TO BE DONE:
Below is a listing to transcribe in full and exactly; keep the pictures out.

COLLECTED DATA:
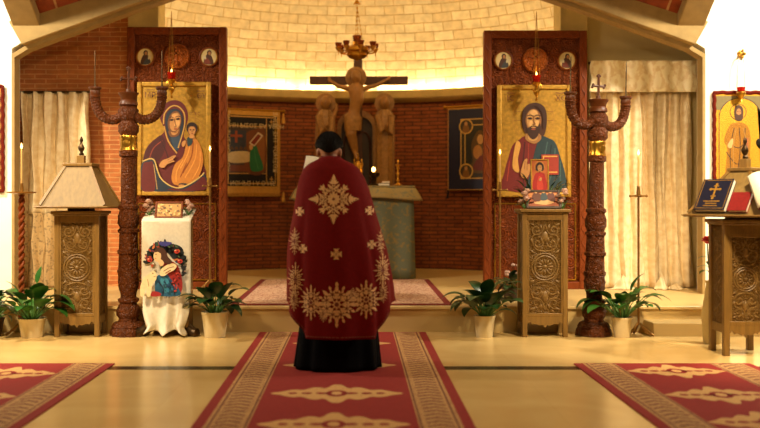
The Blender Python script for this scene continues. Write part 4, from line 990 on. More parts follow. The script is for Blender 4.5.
# ---- flowers, wreaths, plants
def leaf(b, p0, az, rise, pet, L, W, droop, m=0, ms=1, fold=.15):
    d = Vector((cos(az), sin(az), 0)); side = Vector((-sin(az), cos(az), 0)); up = Vector((0, 0, 1))
    p = Vector(p0); ang = rise; pts = [p.copy()]
    for k in range(8): p = p + (d * cos(ang) + up * sin(ang)) * pet / 8; ang -= droop * .04; pts.append(p.copy())
    b.tube(pts, [.004 + .003 * (1 - k / 8) for k in range(9)], 5, ms)
    rows = []; n = 9
    for k in range(n + 1):
        u = k / n; w_ = W * (sin(pi * u ** .8) ** .9) * .5 if 0 < u < 1 else .0005
        nrm = (up * cos(ang) - d * sin(ang))
        rows.append((p - side * w_ + nrm * w_ * fold, p - nrm * w_ * .0, p + side * w_ + nrm * w_ * fold))
        p = p + (d * cos(ang) + up * sin(ang)) * L / n; ang -= droop * .16
    v = [q for r_ in rows for q in r_]
    b.add(v, [(k * 3 + i, k * 3 + i + 1, k * 3 + i + 4, k * 3 + i + 3) for k in range(n) for i in (0, 1)], m)
def plant(label, px, Y, n, seed, L=.2, spread=1.0, pot_r=.115, pot_h=.2, mats=None, extra=(), gz=0.0, pot_mat=None, tall=1.0):
    rnd = random.Random(seed); x = PX(px, Y)
    t = thing('potted_plant', label, 'plant', (x, Y, gz), 'potted leafy plants along the platform step')
    b = MB(); b.lathe([(0, 0), (pot_r * .74, 0), (pot_r * .76, .006), (pot_r * .97, pot_h * .9), (pot_r, pot_h * .9), (pot_r * 1.02, pot_h), (pot_r * .93, pot_h), (pot_r * .9, pot_h * .86), (0, pot_h * .86)], (x, Y, gz), 28); b.build('pot', pot_mat or M_pot, t)
    b = MB(); b.lathe([(pot_r * .9, 0), (pot_r * .5, .012), (0, .015)], (x, Y, gz + pot_h * .86), 20); b.build('soil', M_soil, t)
    b = MB()
    for k in range(n):
        az = 2 * pi * k * .382 + rnd.uniform(-.3, .3); f = (k + .5) / n
        rise = R(88 - 46 * f + rnd.uniform(-8, 8)); pet = rnd.uniform(.1, .27) * (1 if f < .75 else .95) * spread * tall
        ll = L * rnd.uniform(.8, 1.2)
        if sin(az) > .3: ll *= .8; pet *= .8
        leaf(b, (x + .03 * cos(az), Y + .03 * sin(az), gz + pot_h * .87), az, rise, pet, ll, ll * rnd.uniform(.54, .68), rnd.uniform(.9, 1.6) if sin(az) > -.35 else rnd.uniform(.5, 1.0))
    for (az, rise, pet, ll, wf, dr) in extra: leaf(b, (x, Y, gz + pot_h * .87), R(az), R(rise), pet, ll, ll * wf, dr)
    b.build('foliage', mats or [M_leaf, M_stem], t); return t
YPt = 8.74
plant('bright green potted plant beside the lectern with the empty reading top', 32, YPt, 36, 3, .23, 1.0, .125, .175, extra=[(60, 82, .34, .17, .42, .2)])
plant('dark green potted plant between the white cloth stand and the carpet', 215, YPt, 32, 11, .22, .95, .125, .235, [M_leafd, M_stem], tall=.85)
plant('dark green potted plant between the carpet and the carved icon stand', 484.5, YPt, 38, 5, .24, 1.1, .1, .2, [M_leafd, M_stem])
plant('green potted plant at the foot of the candelabrum with the cross', 622, YPt, 34, 8, .22, 1.05, .095, .185, [M_leaf, M_stem], extra=[(183, 62, .2, .2, .42, .7)])
plant('leafy plant in a dark pot cut by the picture edge', -8, YPt + .05, 30, 21, .19, .9, .11, .17, [M_leaf, M_stem], pot_mat=M_oakdk)
t = plant('flowering pot plant on the platform behind the carved icon stand', 511, 9.55, 18, 31, .13, .7, .09, .13, [M_leafd, M_stem], gz=PZ0, pot_mat=M_oakdk, tall=.75)
b = MB(); rnd = random.Random(4)
for k in range(9): b.ell((PX(511, 9.55) + rnd.uniform(-.09, .08), 9.46 + rnd.uniform(-.05, .1), PZ0 + rnd.uniform(.24, .38)), (.022, .022, .016), 8, 6)
b.build('blossoms', M_flowerw, t)
def rose_head(b, c, r, m=0):
    b.ell(c, (r * .6, r * .6, r * .75), 10, 8, m)
    for ring_, n, q, h in ((0, 5, .55, .25), (1, 6, .85, .05), (2, 7, 1.0, -.15)):
        for k in range(n):
            a = 2 * pi * k / n + ring_; M = Matrix.Rotation(a, 3, 'Z') @ Matrix.Rotation(R(25 + 25 * ring_), 3, 'Y')
            b.ell((c[0] + r * q * .6 * cos(a), c[1] + r * q * .6 * sin(a), c[2] + r * h), (r * .14, r * .5, r * .6), 8, 6, m, M)
def garland(label, xc, y, z, w_, h_, depth, n, seed, grp):
    rnd = random.Random(seed); t = thing('flower_bunch', label, 'flowers', (xc, y, z), grp)
    b = MB()
    for k in range(n): rose_head(b, (xc + rnd.uniform(-.4, .4) * w_, y + rnd.uniform(-.5, .5) * depth, z + .03 + (h_ - .04) * (k + .5) / n), .03 * rnd.uniform(.8, 1.1))
    b.build('blossoms', M_flowerw, t); b = MB()
    for k in range(9): leaf(b, (xc, y, z + .004), rnd.uniform(0, 6.28), R(rnd.uniform(35, 75)), h_ * .5 * rnd.uniform(.4, .9), .075, .035, .8)
    b.build('foliage', [M_leafd, M_stem], t)
garland('pale rose bunch on the carved icon stand next to the candelabrum side', x1 - .035, YL + .08, zt, .08, .19, .1, 6, 1, 'rose bunches on the icon stands')
garland('pale rose bunch on the carved icon stand next to the apse side', x0 + .035, YL + .08, zt, .08, .19, .1, 6, 2, 'rose bunches on the icon stands')
t = thing('greenery_wreath', 'dark green leafy sprays around the small icon of the red-robed youth', 'greenery', (xc, YL + .27, zt)); rnd = random.Random(6); b = MB()
for s_ in (-1, 1):
    for k in range(15):
        az = (0 if s_ > 0 else pi) + rnd.uniform(-.5, .5); leaf(b, (xc + s_ * .07, YL + .25 + rnd.uniform(0, .03), zt + .004), az, R(rnd.uniform(50, 88)), rnd.uniform(.06, .26), .11, .05, rnd.uniform(.4, 1.1))
b.build('foliage', [M_leafd, M_stem], t)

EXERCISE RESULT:
The Blender Python script for this scene continues. Write part 4, from line 990 on. More parts follow. The script is for Blender 4.5.
# ---- flowers, wreaths, plants
def leaf(b, p0, az, rise, pet, L, W, droop, m=0, ms=1, fold=.15):
    d = Vector((cos(az), sin(az), 0)); side = Vector((-sin(az), cos(az), 0)); up = Vector((0, 0, 1))
    p = Vector(p0); ang = rise; pts = [p.copy()]
    for k in range(8): p = p + (d * cos(ang) + up * sin(ang)) * pet / 8; ang -= droop * .04; pts.append(p.copy())
    b.tube(pts, [.004 + .003 * (1 - k / 8) for k in range(9)], 5, ms)
    rows = []; n = 9
    for k in range(n + 1):
        u = k / n; w_ = W * (sin(pi * u ** .8) ** .9) * .5 if 0 < u < 1 else .0005
        nrm = (up * cos(ang) - d * sin(ang))
        rows.append((p - side * w_ + nrm * w_ * fold, p - nrm * w_ * .0, p + side * w_ + nrm * w_ * fold))
        p = p + (d * cos(ang) + up * sin(ang)) * L / n; ang -= droop * .16
    v = [q for r_ in rows for q in r_]
    b.add(v, [(k * 3 + i, k * 3 + i + 1, k * 3 + i + 4, k * 3 + i + 3) for k in range(n) for i in (0, 1)], m)
def plant(label, px, Y, n, seed, L=.2, spread=1.0, pot_r=.115, pot_h=.2, mats=None, extra=(), gz=0.0, pot_mat=None, tall=1.0):
    rnd = random.Random(seed); x = PX(px, Y)
    t = thing('potted_plant', label, 'plant', (x, Y, gz), 'potted leafy plants along the platform step')
    b = MB(); b.lathe([(0, 0), (pot_r * .74, 0), (pot_r * .76, .006), (pot_r * .97, pot_h * .9), (pot_r, pot_h * .9), (pot_r * 1.02, pot_h), (pot_r * .93, pot_h), (pot_r * .9, pot_h * .86), (0, pot_h * .86)], (x, Y, gz), 28); b.build('pot', pot_mat or M_pot, t)
    b = MB(); b.lathe([(pot_r * .9, 0), (pot_r * .5, .012), (0, .015)], (x, Y, gz + pot_h * .86), 20); b.build('soil', M_soil, t)
    b = MB()
    for k in range(n):
        az = 2 * pi * k * .382 + rnd.uniform(-.3, .3); f = (k + .5) / n
        rise = R(88 - 46 * f + rnd.uniform(-8, 8)); pet = rnd.uniform(.1, .27) * (1 if f < .75 else .95) * spread * tall
        ll = L * rnd.uniform(.8, 1.2)
        if sin(az) > .3: ll *= .8; pet *= .8
        leaf(b, (x + .03 * cos(az), Y + .03 * sin(az), gz + pot_h * .87), az, rise, pet, ll, ll * rnd.uniform(.54, .68), rnd.uniform(.9, 1.6) if sin(az) > -.35 else rnd.uniform(.5, 1.0))
    for (az, rise, pet, ll, wf, dr) in extra: leaf(b, (x, Y, gz + pot_h * .87), R(az), R(rise), pet, ll, ll * wf, dr)
    b.build('foliage', mats or [M_leaf, M_stem], t); return t
YPt = 8.74
plant('bright green potted plant beside the lectern with the empty reading top', 32, YPt, 36, 3, .23, 1.0, .125, .175, extra=[(60, 82, .34, .17, .42, .2)])
plant('dark green potted plant between the white cloth stand and the carpet', 215, YPt, 32, 11, .22, .95, .125, .235, [M_leafd, M_stem], tall=.85)
plant('dark green potted plant between the carpet and the carved icon stand', 484.5, YPt, 38, 5, .24, 1.1, .1, .2, [M_leafd, M_stem])
plant('green potted plant at the foot of the candelabrum with the cross', 622, YPt, 34, 8, .22, 1.05, .095, .185, [M_leaf, M_stem], extra=[(183, 62, .2, .2, .42, .7)])
plant('leafy plant in a dark pot cut by the picture edge', -8, YPt + .05, 30, 21, .19, .9, .11, .17, [M_leaf, M_stem], pot_mat=M_oakdk)
t = plant('flowering pot plant on the platform behind the carved icon stand', 511, 9.55, 18, 31, .13, .7, .09, .13, [M_leafd, M_stem], gz=PZ0, pot_mat=M_oakdk, tall=.75)
b = MB(); rnd = random.Random(4)
for k in range(9): b.ell((PX(511, 9.55) + rnd.uniform(-.09, .08), 9.46 + rnd.uniform(-.05, .1), PZ0 + rnd.uniform(.24, .38)), (.022, .022, .016), 8, 6)
b.build('blossoms', M_flowerw, t)
def rose_head(b, c, r, m=0):
    b.ell(c, (r * .6, r * .6, r * .75), 10, 8, m)
    for ring_, n, q, h in ((0, 5, .55, .25), (1, 6, .85, .05), (2, 7, 1.0, -.15)):
        for k in range(n):
            a = 2 * pi * k / n + ring_; M = Matrix.Rotation(a, 3, 'Z') @ Matrix.Rotation(R(25 + 25 * ring_), 3, 'Y')
            b.ell((c[0] + r * q * .6 * cos(a), c[1] + r * q * .6 * sin(a), c[2] + r * h), (r * .14, r * .5, r * .6), 8, 6, m, M)
def garland(label, xc, y, z, w_, h_, depth, n, seed, grp):
    rnd = random.Random(seed); t = thing('flower_bunch', label, 'flowers', (xc, y, z), grp)
    b = MB()
    for k in range(n): rose_head(b, (xc + rnd.uniform(-.4, .4) * w_, y + rnd.uniform(-.5, .5) * depth, z + .03 + (h_ - .04) * (k + .5) / n), .03 * rnd.uniform(.8, 1.1))
    b.build('blossoms', M_flowerw, t); b = MB()
    for k in range(9): leaf(b, (xc, y, z + .004), rnd.uniform(0, 6.28), R(rnd.uniform(35, 75)), h_ * .5 * rnd.uniform(.4, .9), .075, .035, .8)
    b.build('foliage', [M_leafd, M_stem], t)
garland('pale rose bunch on the carved icon stand next to the candelabrum side', x1 - .035, YL + .08, zt, .08, .19, .1, 6, 1, 'rose bunches on the icon stands')
garland('pale rose bunch on the carved icon stand next to the apse side', x0 + .035, YL + .08, zt, .08, .19, .1, 6, 2, 'rose bunches on the icon stands')
t = thing('greenery_wreath', 'dark green leafy sprays around the small icon of the red-robed youth', 'greenery', (xc, YL + .27, zt)); rnd = random.Random(6); b = MB()
for s_ in (-1, 1):
    for k in range(15):
        az = (0 if s_ > 0 else pi) + rnd.uniform(-.5, .5); leaf(b, (xc + s_ * .07, YL + .25 + rnd.uniform(0, .03), zt + .004), az, R(rnd.uniform(50, 88)), rnd.uniform(.06, .26), .11, .05, rnd.uniform(.4, 1.1))
b.build('foliage', [M_leafd, M_stem], t)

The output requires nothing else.